_Task prompt_
Give back exactly the lines that run from the beginning of the entries to the line containing "sc = bpy.context.scene", both included, and nothing else.
══════════════════════════════
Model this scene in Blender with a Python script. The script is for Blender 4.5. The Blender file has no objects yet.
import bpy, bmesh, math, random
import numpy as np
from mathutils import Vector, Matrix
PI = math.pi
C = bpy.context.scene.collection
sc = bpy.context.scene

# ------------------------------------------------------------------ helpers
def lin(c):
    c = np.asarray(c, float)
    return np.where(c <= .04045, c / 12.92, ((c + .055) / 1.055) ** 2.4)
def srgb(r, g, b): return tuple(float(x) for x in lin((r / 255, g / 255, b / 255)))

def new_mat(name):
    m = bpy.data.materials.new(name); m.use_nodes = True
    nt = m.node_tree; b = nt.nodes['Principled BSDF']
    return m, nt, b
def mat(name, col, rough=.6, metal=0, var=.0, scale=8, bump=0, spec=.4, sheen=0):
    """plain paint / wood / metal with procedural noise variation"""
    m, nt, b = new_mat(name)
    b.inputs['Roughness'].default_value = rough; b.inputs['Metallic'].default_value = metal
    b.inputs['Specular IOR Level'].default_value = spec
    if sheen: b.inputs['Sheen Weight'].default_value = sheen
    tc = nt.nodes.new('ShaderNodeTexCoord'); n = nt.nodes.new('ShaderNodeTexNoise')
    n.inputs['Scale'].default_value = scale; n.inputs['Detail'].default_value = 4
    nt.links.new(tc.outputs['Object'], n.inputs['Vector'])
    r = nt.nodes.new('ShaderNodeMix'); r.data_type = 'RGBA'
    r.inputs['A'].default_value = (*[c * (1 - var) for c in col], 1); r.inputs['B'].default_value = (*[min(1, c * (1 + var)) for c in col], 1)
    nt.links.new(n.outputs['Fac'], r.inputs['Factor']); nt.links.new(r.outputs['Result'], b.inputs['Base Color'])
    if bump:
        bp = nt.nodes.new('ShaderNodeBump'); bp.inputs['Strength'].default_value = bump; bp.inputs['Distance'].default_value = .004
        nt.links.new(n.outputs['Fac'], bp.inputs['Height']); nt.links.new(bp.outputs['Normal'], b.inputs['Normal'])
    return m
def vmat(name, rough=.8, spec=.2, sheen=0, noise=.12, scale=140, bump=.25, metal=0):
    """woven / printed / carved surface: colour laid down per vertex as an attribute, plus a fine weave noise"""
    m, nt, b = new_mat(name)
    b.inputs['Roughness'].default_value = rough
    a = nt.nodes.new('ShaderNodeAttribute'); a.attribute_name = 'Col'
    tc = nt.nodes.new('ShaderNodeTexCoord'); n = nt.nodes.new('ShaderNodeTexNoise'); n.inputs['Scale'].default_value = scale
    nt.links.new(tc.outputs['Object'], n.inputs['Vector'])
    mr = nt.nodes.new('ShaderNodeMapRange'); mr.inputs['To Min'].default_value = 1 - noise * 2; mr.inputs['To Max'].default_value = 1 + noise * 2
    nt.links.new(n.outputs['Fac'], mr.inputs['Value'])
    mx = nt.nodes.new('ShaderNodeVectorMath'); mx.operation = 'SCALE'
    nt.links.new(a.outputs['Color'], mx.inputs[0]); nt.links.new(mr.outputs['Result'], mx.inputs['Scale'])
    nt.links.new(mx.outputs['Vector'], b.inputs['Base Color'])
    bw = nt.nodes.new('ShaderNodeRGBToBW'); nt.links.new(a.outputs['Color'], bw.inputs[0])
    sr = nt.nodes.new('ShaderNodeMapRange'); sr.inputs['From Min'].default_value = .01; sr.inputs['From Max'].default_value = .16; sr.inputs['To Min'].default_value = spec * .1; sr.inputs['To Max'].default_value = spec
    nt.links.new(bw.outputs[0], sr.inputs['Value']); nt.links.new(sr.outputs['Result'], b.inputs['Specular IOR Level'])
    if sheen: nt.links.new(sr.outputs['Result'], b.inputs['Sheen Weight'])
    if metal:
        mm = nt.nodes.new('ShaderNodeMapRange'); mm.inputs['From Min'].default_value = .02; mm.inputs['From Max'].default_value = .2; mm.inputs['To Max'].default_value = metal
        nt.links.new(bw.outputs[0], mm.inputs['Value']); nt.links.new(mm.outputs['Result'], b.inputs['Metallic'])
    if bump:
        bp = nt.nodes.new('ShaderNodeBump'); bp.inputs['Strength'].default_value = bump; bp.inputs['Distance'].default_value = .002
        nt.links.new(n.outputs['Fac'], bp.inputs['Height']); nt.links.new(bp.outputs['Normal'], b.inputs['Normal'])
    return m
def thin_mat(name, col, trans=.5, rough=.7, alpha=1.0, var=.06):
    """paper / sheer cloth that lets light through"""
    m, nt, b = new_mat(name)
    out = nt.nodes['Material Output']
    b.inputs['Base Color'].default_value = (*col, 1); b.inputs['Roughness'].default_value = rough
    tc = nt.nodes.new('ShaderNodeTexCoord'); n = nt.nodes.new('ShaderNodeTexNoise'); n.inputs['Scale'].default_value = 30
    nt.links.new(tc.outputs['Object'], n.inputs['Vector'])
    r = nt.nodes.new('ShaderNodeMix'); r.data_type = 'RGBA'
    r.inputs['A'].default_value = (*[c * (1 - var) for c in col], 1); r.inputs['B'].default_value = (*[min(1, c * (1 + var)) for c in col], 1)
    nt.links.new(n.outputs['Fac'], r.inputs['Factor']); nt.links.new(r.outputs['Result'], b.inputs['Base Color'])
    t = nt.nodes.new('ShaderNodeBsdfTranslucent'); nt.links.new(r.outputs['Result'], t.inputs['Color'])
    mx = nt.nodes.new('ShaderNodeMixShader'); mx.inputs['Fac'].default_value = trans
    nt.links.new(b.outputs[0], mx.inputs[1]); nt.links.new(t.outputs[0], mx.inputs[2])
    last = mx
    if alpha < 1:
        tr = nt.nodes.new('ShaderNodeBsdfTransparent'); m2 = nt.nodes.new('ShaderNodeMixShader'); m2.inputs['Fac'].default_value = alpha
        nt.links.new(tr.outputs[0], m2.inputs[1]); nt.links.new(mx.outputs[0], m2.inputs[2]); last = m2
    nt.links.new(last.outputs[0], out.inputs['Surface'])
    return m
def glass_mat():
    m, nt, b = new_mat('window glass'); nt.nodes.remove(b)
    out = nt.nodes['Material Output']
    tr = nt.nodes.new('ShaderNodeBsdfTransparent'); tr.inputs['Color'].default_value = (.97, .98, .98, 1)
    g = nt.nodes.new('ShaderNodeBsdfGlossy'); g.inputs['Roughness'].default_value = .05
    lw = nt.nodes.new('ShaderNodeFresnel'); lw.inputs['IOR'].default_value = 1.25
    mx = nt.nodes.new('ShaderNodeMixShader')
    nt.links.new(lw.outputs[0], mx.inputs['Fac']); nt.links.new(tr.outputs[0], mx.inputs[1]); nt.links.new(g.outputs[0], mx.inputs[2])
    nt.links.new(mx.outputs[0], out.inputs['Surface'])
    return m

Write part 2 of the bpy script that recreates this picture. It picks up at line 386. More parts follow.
══════════════════════════════
_Right answer_
Model this scene in Blender with a Python script. The script is for Blender 4.5. The Blender file has no objects yet.
import bpy, bmesh, math, random
import numpy as np
from mathutils import Vector, Matrix
PI = math.pi
C = bpy.context.scene.collection
sc = bpy.context.scene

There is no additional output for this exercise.